Cette polarisation de la société est effectivement en miroir de la violence verbale qui oppose les camps démocrates et républicains, analyse Le Monde . «Du côté républicain, l'heure est déjà aux critiques contre les démocrates, accusés d'incitation à la violence en diabolisant l'ex-président», écrit le quotidien du soir. Un angle repris en Suède par l’Aftonbladet qui relève que «même Chris LaCivita, le stratège électoral de Donald Trump, n'a pas tardé à affirmer que l'attaque était une tentative des opposants politiques de Trump».
Outre-Rhin, le Süddeutsche Zeitung s’alarme quant au devenir d’un pays qui «se radicalise» et où le «danger d’un conflit armé augmente». Le quotidien allemand s’intéresse aussi à l’ex-première dame Melania Trump, «L’Absente», qui est sortie d’un silence entretenu depuis plusieurs mois pour soutenir son mari à travers un communiqué.
«Fake news» et théories complotistes
Dans ses colonnes, El Mundo s’inquiète de la prolifération - il fallait s’y attendre - de théories du complot liées à la tentative d’assassinat. Ces dernières «explosent en ligne», titre le Huffpost. «De nombreux partisans de Donald Trump [assurent] que le gouvernement de Joe Biden – ou même le président lui-même – a ordonné la tentative d'assassinat». «Il ne reste plus qu'à Oliver Stone de réaliser un film ou, au moins, un documentaire», raille le correspondant du quotidien à Washington.
Le Corriere della Sera relate par exemple la mésaventure qui est advenue à Marco Violi, journaliste sportif italien, présenté sur les réseaux sociaux sous le nom de Mark Violets comme l’auteur du coup de feu. «Dans la nuit, tandis que les médias diffusaient les premières images de l’attaque, une série de profils très suivis sur X publiaient une photo de Marco Violi, affirmant que la police de Butler l’avait identifié le tireur», relate le quotidien transalpin. «Je me suis réveillé à deux heures du matin et mon téléphone était bombardé de notifications. Je porterai plainte», a témoigné le journaliste.
«Des airs de héros»
Le Guardian, de son côté, relate la genèse de la désormais célébrissime photographie de Donald Trump poing levé, la joue droite maculée de sang, entouré d’agents des services secrets avec un drapeau américain en fond, à travers le témoignage d’Evan Vucci, photographe en chef de l’agence AP à Washington qui couvre les déplacements de l’ex-président américain depuis huit ans. «J'ai entendu les coups de feu. J'ai donc couru vers la scène (...) J'ai commencé à photographier tout ce que je pouvais, relate celui qui a remporté en 2020 un prix Pulitzer pour une photo des manifestations après la mort de George Floyd. Puis je me suis demandé ce qui allait se passer ensuite ? Où va-t-il aller ? Où dois-je me tenir ? Le travail est une question d'anticipation.» L’homme, qui a couvert les guerres en Irak et en Afghanistan, s’est d’ailleurs dit «quelque peu surpris» quand Donald Trump a levé le poing. «Il y a beaucoup d'émotions fortes dans cette image, et je pense que c'est à cela que les gens réagissent», estime Evan Vucci.

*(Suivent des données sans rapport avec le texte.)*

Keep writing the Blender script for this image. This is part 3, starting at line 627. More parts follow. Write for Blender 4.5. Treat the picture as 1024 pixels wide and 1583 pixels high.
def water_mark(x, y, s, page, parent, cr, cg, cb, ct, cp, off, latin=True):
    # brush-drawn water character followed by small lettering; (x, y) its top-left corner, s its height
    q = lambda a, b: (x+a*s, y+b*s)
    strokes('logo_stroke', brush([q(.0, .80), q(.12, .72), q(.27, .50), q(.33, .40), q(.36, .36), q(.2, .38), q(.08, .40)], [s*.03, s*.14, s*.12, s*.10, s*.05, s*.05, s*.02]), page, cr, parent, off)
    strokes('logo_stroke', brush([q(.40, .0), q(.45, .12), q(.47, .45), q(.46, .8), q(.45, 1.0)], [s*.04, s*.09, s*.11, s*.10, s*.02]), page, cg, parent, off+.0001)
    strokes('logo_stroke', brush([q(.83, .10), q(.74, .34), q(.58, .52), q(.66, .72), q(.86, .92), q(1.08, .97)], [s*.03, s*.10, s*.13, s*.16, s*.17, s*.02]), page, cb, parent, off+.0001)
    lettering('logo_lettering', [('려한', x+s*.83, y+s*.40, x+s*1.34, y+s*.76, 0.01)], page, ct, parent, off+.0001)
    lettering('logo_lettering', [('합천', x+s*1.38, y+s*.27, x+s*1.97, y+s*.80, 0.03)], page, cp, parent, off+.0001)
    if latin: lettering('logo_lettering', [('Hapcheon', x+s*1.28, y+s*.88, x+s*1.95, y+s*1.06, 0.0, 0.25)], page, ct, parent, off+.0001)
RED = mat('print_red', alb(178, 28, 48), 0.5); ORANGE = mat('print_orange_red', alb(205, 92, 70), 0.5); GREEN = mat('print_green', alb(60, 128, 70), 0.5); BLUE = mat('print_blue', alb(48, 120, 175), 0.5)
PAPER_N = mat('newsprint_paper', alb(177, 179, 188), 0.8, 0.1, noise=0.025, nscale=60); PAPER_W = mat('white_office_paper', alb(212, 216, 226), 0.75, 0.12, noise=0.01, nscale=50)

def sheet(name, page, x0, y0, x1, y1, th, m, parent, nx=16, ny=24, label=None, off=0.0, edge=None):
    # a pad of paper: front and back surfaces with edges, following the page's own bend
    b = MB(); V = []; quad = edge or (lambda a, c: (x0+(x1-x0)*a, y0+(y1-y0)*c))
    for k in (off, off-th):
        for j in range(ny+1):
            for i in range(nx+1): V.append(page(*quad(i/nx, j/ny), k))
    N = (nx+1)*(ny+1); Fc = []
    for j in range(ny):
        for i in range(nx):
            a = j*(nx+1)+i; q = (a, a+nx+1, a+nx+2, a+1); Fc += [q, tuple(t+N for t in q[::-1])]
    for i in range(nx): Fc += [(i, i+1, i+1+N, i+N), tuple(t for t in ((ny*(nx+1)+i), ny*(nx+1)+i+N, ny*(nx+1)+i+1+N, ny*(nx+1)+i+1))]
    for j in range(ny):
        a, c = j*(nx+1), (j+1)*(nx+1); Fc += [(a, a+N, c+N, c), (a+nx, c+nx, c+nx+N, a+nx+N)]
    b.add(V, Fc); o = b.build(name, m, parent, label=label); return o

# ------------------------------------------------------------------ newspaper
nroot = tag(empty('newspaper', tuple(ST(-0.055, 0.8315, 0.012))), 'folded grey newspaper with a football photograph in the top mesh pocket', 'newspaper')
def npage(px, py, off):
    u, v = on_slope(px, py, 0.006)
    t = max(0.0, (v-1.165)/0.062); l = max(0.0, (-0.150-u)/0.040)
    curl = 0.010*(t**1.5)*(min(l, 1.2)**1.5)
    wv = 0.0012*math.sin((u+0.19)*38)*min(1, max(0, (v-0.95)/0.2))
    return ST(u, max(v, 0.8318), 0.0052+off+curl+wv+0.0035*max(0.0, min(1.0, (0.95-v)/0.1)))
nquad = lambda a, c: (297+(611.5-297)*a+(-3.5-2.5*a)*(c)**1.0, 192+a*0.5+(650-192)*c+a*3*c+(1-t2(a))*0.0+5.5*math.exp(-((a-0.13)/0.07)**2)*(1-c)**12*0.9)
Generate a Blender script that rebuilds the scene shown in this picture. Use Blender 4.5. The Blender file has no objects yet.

Une photographie et une attitude qui confèrent à Donald Trump «des airs de héros, à la veille de la convention d’investiture républicaine» qui s'ouvre ce lundi à Milwaukee (Wisconsin), écrit en Une le quotidien belge Le Soir. En Suisse, Le Temps estime que cette «iconographie va encore mobiliser ses électeurs à moins de quatre mois de l'élection présidentielle». «Donald Trump avait déjà exploité à merveille la photo judiciaire de son inculpation en Géorgie pour avoir tenté de modifier le résultat de l'élection présidentielle en 2020. Mais les événements dramatiques de samedi vont probablement aussi susciter un élan de sympathie au-delà de sa base que le candidat avait de la peine à élargir», peut-on lire dans les pages du quotidien généraliste francophone.